Canva Killed Their Affiliate Program. Here's What Creators Should Do.
Canva shut down its affiliate program on March 15 — effective immediately, no wind-down period. If you’re a creator or blogger earning commissions on Canva referrals, that revenue is gone. More importantly: this tells you something about where Canva is headed, and it’s not toward small creators.
- What: Canva ended its affiliate program with zero notice
- Who’s affected: Creators, bloggers, and YouTubers earning Canva referral commissions
- What to do: Switch design tool recommendations to Figma (25% recurring) or Adobe Express (15%)
- Signal: Canva is pivoting from creator-led growth to enterprise sales
What happened
Canva emailed its affiliate partners on March 15 with a short notice: the affiliate program is closed, effective immediately. No 30-day wind-down, no final payout period for pending conversions, no explanation beyond “strategic realignment.”
This follows Canva’s pattern over the past year. They raised enterprise pricing twice, launched Canva for Teams with aggressive per-seat pricing, and hired a new VP of Enterprise Sales from Salesforce. The affiliate program — which paid a flat $36 per annual Pro signup — was a relic from Canva’s growth phase. Now that they have 190 million users, they don’t need bloggers driving signups anymore.

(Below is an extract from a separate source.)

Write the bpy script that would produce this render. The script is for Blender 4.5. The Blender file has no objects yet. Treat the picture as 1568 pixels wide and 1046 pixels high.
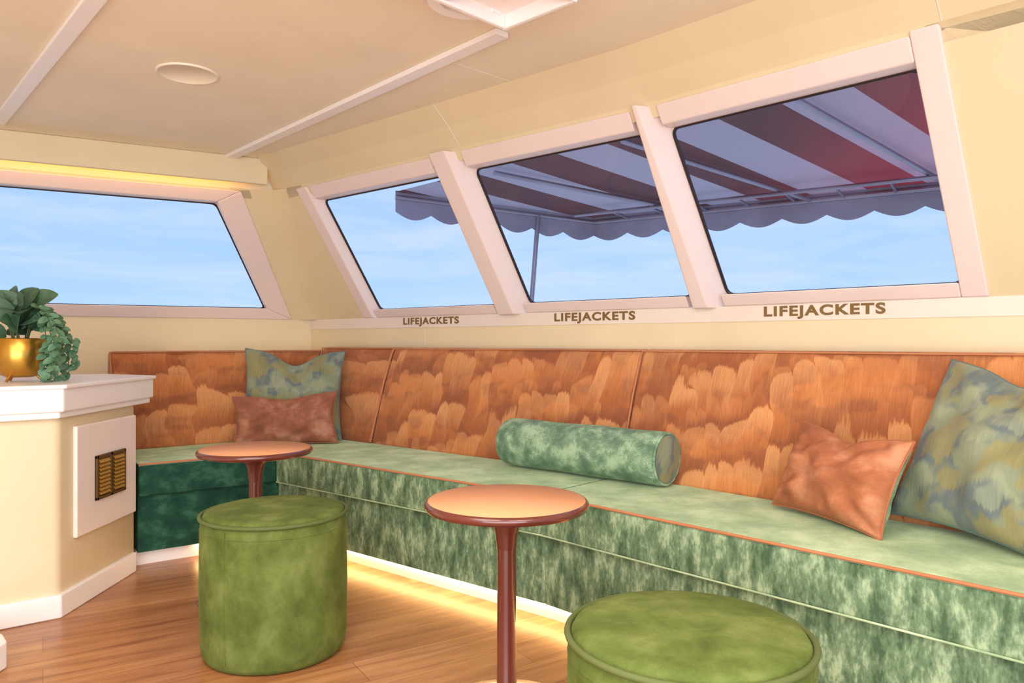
import bpy, bmesh, math, random
from mathutils import Vector, Matrix, Euler
random.seed(7)
scene = bpy.context.scene
scene.view_settings.view_transform = 'Standard'
scene.view_settings.look = 'None'

# ---------------------------------------------------------------- helpers
def lin(c):
    r = []
    for v in c[:3]:
        v = v/255.0
        r.append(v/12.92 if v <= 0.04045 else ((v+0.055)/1.055)**2.4)
    return (r[0], r[1], r[2], 1.0)

def link(o):
    scene.collection.objects.link(o); return o

def empty(name, loc=(0,0,0)):
    e = bpy.data.objects.new(name, None); e.empty_display_size = 0.1
    e.location = loc
    return link(e)

def mesh_obj(name, verts, faces, mat=None, parent=None, smooth=False, uvs=None, bevel=0, seg=3):
    me = bpy.data.meshes.new(name)
    me.from_pydata([tuple(v) for v in verts], [], faces)
    if uvs is not None:
        ul = me.uv_layers.new(name='UVMap')
        for l in me.loops:
            ul.data[l.index].uv = uvs[l.vertex_index]
    bm = bmesh.new(); bm.from_mesh(me)
    bmesh.ops.recalc_face_normals(bm, faces=bm.faces)
    bm.to_mesh(me); bm.free()
    o = bpy.data.objects.new(name, me); link(o)
    if mat: me.materials.append(mat)
    if smooth:
        for p in me.polygons: p.use_smooth = True
    if bevel > 0:
        m = o.modifiers.new('bev', 'BEVEL'); m.width = bevel; m.segments = seg
        m.limit_method = 'ANGLE'; m.angle_limit = math.radians(40)
        for p in me.polygons: p.use_smooth = True
        w = o.modifiers.new('wn', 'WEIGHTED_NORMAL'); w.keep_sharp = True
    if parent: o.parent = parent
    return o

def prism(name, poly, z0, z1, mat, parent=None, bevel=0, seg=3):
    n = len(poly)
    v = [(p[0], p[1], z0) for p in poly] + [(p[0], p[1], z1) for p in poly]
    f = [list(range(n))[::-1], list(range(n, 2*n))]
    for i in range(n):
        j = (i+1) % n
        f.append([i, j, n+j, n+i])
    uv = [(p[0], p[1]) for p in poly]*2
    return mesh_obj(name, v, f, mat, parent, uvs=uv, bevel=bevel, seg=seg)

def lathe(name, prof, mat, parent=None, loc=(0,0,0), n=64, smooth=True):
    v, f = [], []
    m = len(prof)
    for i in range(n):
        a = 2*math.pi*i/n
        for r, z in prof:
            v.append((loc[0]+max(r,1e-4)*math.cos(a), loc[1]+max(r,1e-4)*math.sin(a), loc[2]+z))
    for i in range(n):
        j = (i+1) % n
        for k in range(m-1):
            f.append([i*m+k, j*m+k, j*m+k+1, i*m+k+1])
    o = mesh_obj(name, v, f, mat, parent, smooth=smooth)
    return o

def tube(name, pts, r, mat, parent=None, cyclic=False):
    cu = bpy.data.curves.new(name, 'CURVE'); cu.dimensions = '3D'
    s = cu.splines.new('POLY'); s.points.add(len(pts)-1)
    for i, p in enumerate(pts): s.points[i].co = (p[0], p[1], p[2], 1)
    s.use_cyclic_u = cyclic
    cu.bevel_depth = r; cu.bevel_resolution = 3; cu.use_fill_caps = True
    cu.materials.append(mat)
    tmp = bpy.data.objects.new(name+'_c', cu); link(tmp)
    dg = bpy.context.evaluated_depsgraph_get()
    me = bpy.data.meshes.new_from_object(tmp.evaluated_get(dg))
    me.name = name
    bpy.data.objects.remove(tmp)
    for p in me.polygons: p.use_smooth = True
    o = bpy.data.objects.new(name, me); link(o)
    if parent: o.parent = parent
    return o

def left_n(a, b):
    d = Vector((b[0]-a[0], b[1]-a[1])).normalized()
    return Vector((-d.y, d.x))

def offset_path(pts, off):
    out = []
    for i, p in enumerate(pts):
        if i == 0: v = left_n(pts[0], pts[1])
        elif i == len(pts)-1: v = left_n(pts[-2], pts[-1])
        else:
            a = left_n(pts[i-1], p); b = left_n(p, pts[i+1])
            v = (a+b)/(1+a.dot(b))
        out.append((p[0]+v.x*off, p[1]+v.y*off))
    return out

def sweep(name, pts, prof, mat, parent=None, bevel=0, seg=3):
    cols = [offset_path(pts, o) for o, z in prof]
    s = [0.0]
    for i in range(1, len(pts)):
        s.append(s[-1] + (Vector(pts[i])-Vector(pts[i-1])).length)
    v, uv = [], []
    m = len(prof)
    for i in range(len(pts)):
        for k, (o, z) in enumerate(prof):
            v.append((cols[k][i][0], cols[k][i][1], z)); uv.append((s[i], z+o))
    f = []
    for i in range(len(pts)-1):
        for k in range(m):
            k2 = (k+1) % m
            f.append([i*m+k, (i+1)*m+k, (i+1)*m+k2, i*m+k2])
    f.append(list(range(m))); f.append([(len(pts)-1)*m+k for k in range(m)][::-1])
    return mesh_obj(name, v, f, mat, parent, uvs=uv, bevel=bevel, seg=seg)

# ---------------------------------------------------------------- node helpers
class NT:
    def __init__(s, name):
        s.m = bpy.data.materials.new(name); s.m.use_nodes = True
        s.t = s.m.node_tree; s.n = s.t.nodes; s.l = s.t.links
        s.b = s.n['Principled BSDF']; s.out = s.n['Material Output']
    def node(s, typ, **kw):
        n = s.n.new(typ)
        for k, v in kw.items(): setattr(n, k, v)
        return n
    def put(s, sock, v):
        if isinstance(v, bpy.types.NodeSocket): s.l.new(v, sock)
        else: sock.default_value = v
    def math(s, op, a, b=0.0, c=None, clamp=False):
        n = s.node('ShaderNodeMath', operation=op, use_clamp=clamp)
        s.put(n.inputs[0], a); s.put(n.inputs[1], b)
        if c is not None: s.put(n.inputs[2], c)
        return n.outputs[0]
    def smooth(s, x, a, b):
        n = s.node('ShaderNodeMapRange', interpolation_type='SMOOTHSTEP')
        s.put(n.inputs[0], x); n.inputs[1].default_value = a; n.inputs[2].default_value = b
        return n.outputs[0]
    def comb(s, x, y, z=0.0):
        n = s.node('ShaderNodeCombineXYZ'); s.put(n.inputs[0], x); s.put(n.inputs[1], y); s.put(n.inputs[2], z)
        return n.outputs[0]
    def noise(s, vec, scale=5.0, detail=3.0, rough=0.55, dist=0.0):
        n = s.node('ShaderNodeTexNoise'); s.put(n.inputs['Vector'], vec)
        n.inputs['Scale'].default_value = scale; n.inputs['Detail'].default_value = detail
        n.inputs['Roughness'].default_value = rough; n.inputs['Distortion'].default_value = dist
        return n.outputs['Fac']
    def ramp(s, fac, stops, interp='LINEAR'):
        n = s.node('ShaderNodeValToRGB'); s.put(n.inputs[0], fac)
        cr = n.color_ramp; cr.interpolation = interp
        while len(cr.elements) < len(stops): cr.elements.new(0.5)
        for e, (p, c) in zip(cr.elements, stops): e.position = p; e.color = lin(c)
        return n.outputs[0]
    def mix(s, fac, a, b, mode='MIX'):
        n = s.node('ShaderNodeMix', data_type='RGBA', blend_type=mode)
        s.put(n.inputs[0], fac); s.put(n.inputs[6], a); s.put(n.inputs[7], b)
        return n.outputs[2]
    def coord(s, kind='Object', scale=(1,1,1), rot=(0,0,0)):
        t = s.node('ShaderNodeTexCoord'); mp = s.node('ShaderNodeMapping')
        s.l.new(t.outputs[kind], mp.inputs[0])
        mp.inputs['Scale'].default_value = scale; mp.inputs['Rotation'].default_value = rot
        return mp.outputs[0]
    def uv(s):
        tc = s.node('ShaderNodeTexCoord'); sp = s.node('ShaderNodeSeparateXYZ')
        s.l.new(tc.outputs['UV'], sp.inputs[0]); return sp.outputs[0], sp.outputs[1]
    def bump(s, h, strength=0.2, dist=0.01):
        n = s.node('ShaderNodeBump'); s.put(n.inputs['Height'], h)
        n.inputs['Strength'].default_value = strength; n.inputs['Distance'].default_value = dist
        s.l.new(n.outputs[0], s.b.inputs['Normal'])

def paint(name, col, rough=0.5, var=6, metal=0.0, scale=3.0, coat=0.0, bump=0.0):
    t = NT(name)
    f = t.noise(t.coord('Object'), scale, 3)
    c1 = tuple(max(0, c-var) for c in col); c2 = tuple(min(255, c+var) for c in col)
    t.put(t.b.inputs['Base Color'], t.ramp(f, [(0.3, c1), (0.7, c2)]))
    t.b.inputs['Roughness'].default_value = rough
    t.b.inputs['Metallic'].default_value = metal
    t.b.inputs['Coat Weight'].default_value = coat
    if bump: t.bump(t.noise(t.coord('Object'), 60, 4), bump, 0.004)
    return t.m

def velvet(name, dark, mid, light, kind='Object', scale=(14,14,5), sheen=0.5, lo=0.35, hi=0.65, dist=0.2, fine=0.12, fs=(220,220,220)):
    t = NT(name)
    v = t.coord(kind, scale)
    f1 = t.noise(v, 1.0, 5, 0.62, dist)
    f2 = t.noise(t.coord(kind, fs), 1.0, 3, 0.6)
    f = t.math('ADD', f1, t.math('MULTIPLY', t.math('SUBTRACT', f2, 0.5), fine))
    t.put(t.b.inputs['Base Color'], t.ramp(f, [(lo, dark), ((lo+hi)/2, mid), (hi, light)]))
    t.b.inputs['Roughness'].default_value = 0.8
    t.b.inputs['Specular IOR Level'].default_value = 0.25
    t.b.inputs['Sheen Weight'].default_value = sheen
    t.b.inputs['Sheen Roughness'].default_value = 0.4
    t.b.inputs['Sheen Tint'].default_value = lin(light)
    t.bump(f1, 0.15, 0.01)
    return t.m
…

Existing referral links will continue working for user tracking but will no longer generate commissions after March 31.
Why this matters for you
If you’re recommending design tools to your audience — in blog posts, YouTube videos, newsletters, or tool lists — you need to update your recommendations. Not because Canva got worse as a product (it didn’t), but because the affiliate program was the financial incentive to recommend it over alternatives.

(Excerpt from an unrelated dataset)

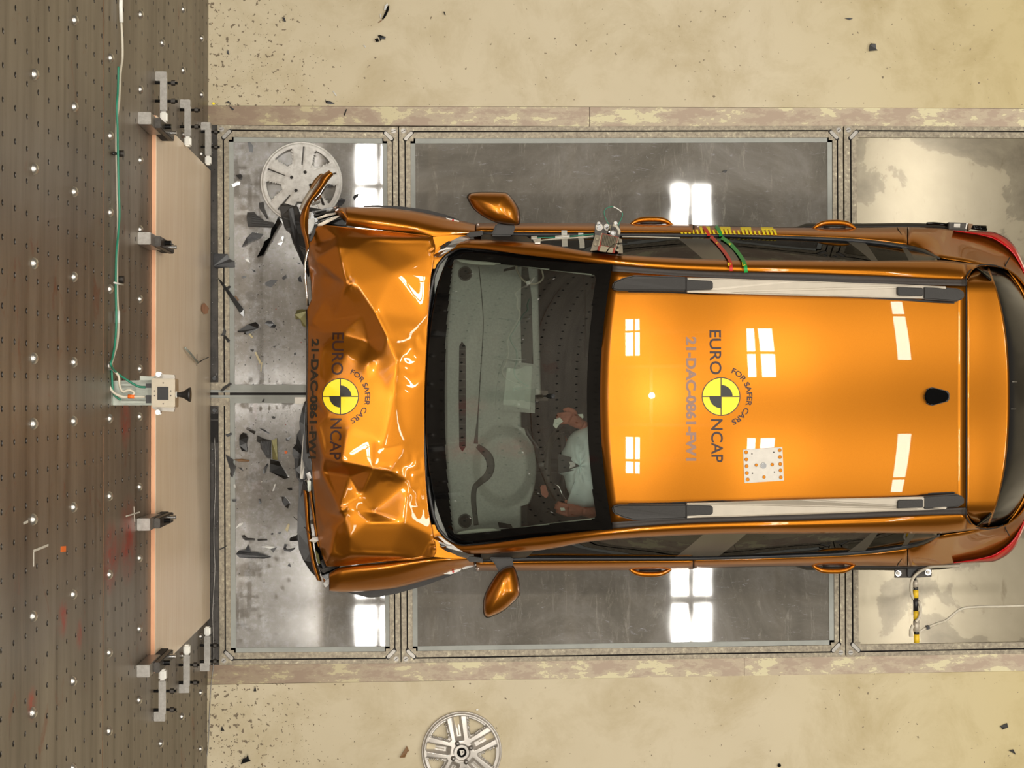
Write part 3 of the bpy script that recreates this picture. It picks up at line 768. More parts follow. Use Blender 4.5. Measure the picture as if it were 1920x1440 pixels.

This is the honest reality of affiliate content: when the commission disappears, you need to re-evaluate whether your recommendation was about the product or about the payout. If your Canva recommendation was genuine, keep recommending it — just without the link. If it was commission-driven, this is a good moment for a reset.

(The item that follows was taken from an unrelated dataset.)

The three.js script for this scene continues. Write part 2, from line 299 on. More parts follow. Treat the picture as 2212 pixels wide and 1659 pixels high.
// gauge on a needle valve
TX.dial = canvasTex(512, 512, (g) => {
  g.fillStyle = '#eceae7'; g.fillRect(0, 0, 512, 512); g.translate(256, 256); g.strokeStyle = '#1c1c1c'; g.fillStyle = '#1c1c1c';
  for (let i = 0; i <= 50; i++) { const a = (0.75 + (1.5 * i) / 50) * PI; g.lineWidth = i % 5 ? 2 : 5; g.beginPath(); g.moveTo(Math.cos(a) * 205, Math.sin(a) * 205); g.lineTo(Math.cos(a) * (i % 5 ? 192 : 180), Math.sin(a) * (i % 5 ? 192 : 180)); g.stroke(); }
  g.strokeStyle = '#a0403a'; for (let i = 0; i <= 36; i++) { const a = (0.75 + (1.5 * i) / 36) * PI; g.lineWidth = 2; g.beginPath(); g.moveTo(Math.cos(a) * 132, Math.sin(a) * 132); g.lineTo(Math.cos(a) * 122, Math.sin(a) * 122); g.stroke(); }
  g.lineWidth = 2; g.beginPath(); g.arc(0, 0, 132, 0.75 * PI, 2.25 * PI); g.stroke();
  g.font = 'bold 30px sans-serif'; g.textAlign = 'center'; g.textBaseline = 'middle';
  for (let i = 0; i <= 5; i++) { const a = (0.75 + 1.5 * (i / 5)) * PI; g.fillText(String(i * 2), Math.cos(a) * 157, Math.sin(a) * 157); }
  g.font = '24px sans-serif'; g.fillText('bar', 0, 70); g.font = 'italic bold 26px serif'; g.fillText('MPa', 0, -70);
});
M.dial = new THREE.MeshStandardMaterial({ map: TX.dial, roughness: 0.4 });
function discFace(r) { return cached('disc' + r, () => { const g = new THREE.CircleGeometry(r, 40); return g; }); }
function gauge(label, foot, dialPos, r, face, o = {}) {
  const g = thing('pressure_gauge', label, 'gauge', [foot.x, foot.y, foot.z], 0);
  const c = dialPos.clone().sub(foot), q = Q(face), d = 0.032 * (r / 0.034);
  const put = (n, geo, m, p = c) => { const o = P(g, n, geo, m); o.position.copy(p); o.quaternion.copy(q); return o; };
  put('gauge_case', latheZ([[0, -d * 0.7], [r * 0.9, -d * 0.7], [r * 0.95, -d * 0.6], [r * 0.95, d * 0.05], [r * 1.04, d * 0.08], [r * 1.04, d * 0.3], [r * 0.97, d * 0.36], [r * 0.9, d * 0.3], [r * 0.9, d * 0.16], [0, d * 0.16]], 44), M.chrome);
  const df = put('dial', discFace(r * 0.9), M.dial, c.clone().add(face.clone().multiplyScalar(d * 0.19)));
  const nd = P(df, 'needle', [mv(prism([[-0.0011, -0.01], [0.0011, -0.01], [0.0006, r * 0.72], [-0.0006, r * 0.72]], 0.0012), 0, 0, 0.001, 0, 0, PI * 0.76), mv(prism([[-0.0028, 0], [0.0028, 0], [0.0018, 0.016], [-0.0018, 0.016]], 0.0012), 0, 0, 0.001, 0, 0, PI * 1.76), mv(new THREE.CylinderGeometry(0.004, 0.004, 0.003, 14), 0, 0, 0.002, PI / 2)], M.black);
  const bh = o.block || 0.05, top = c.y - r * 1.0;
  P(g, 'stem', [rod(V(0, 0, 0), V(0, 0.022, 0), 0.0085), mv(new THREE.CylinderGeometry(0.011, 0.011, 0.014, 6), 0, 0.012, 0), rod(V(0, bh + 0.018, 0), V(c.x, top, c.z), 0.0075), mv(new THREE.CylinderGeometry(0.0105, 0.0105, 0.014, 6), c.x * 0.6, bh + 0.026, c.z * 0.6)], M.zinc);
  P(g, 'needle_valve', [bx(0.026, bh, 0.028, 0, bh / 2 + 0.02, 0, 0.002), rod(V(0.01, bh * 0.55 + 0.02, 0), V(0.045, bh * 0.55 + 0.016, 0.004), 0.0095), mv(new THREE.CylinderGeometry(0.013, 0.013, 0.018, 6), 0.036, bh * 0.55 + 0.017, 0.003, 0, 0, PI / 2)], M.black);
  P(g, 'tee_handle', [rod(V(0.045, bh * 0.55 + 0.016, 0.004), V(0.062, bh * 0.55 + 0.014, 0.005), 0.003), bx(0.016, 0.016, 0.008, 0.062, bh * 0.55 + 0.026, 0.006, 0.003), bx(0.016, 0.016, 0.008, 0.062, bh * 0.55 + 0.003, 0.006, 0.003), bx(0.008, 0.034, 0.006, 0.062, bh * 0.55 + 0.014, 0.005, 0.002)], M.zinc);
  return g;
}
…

Two alternatives have active affiliate programs right now:
Figma launched their affiliate program in February with 25% recurring commission. For creators whose audience does actual design work (not just social media graphics), Figma is the stronger product anyway. The affiliate program just makes it financially viable to recommend.
Adobe Express offers 15% on Creative Cloud subscriptions. Lower commission, but Adobe’s brand recognition converts well — especially with audiences that already use Photoshop or Lightroom.
The take
This was predictable. Every SaaS company that reaches market dominance eventually kills its affiliate program — or guts the rates. HubSpot cut rates from 100% to 30%. Amazon has cut rates six times. Canva went from generous to zero overnight.
The lesson for anyone building on affiliate revenue: never let one program account for more than 20% of your income. Diversify across tools, and always have a recommendation ready for when the program dies.
For Canva specifically: the product is still good. Keep recommending it if it’s genuinely the best option for your audience. Just know that the financial incentive to do so is gone — and if that changes your recommendation, your readers deserved a more honest recommendation in the first place.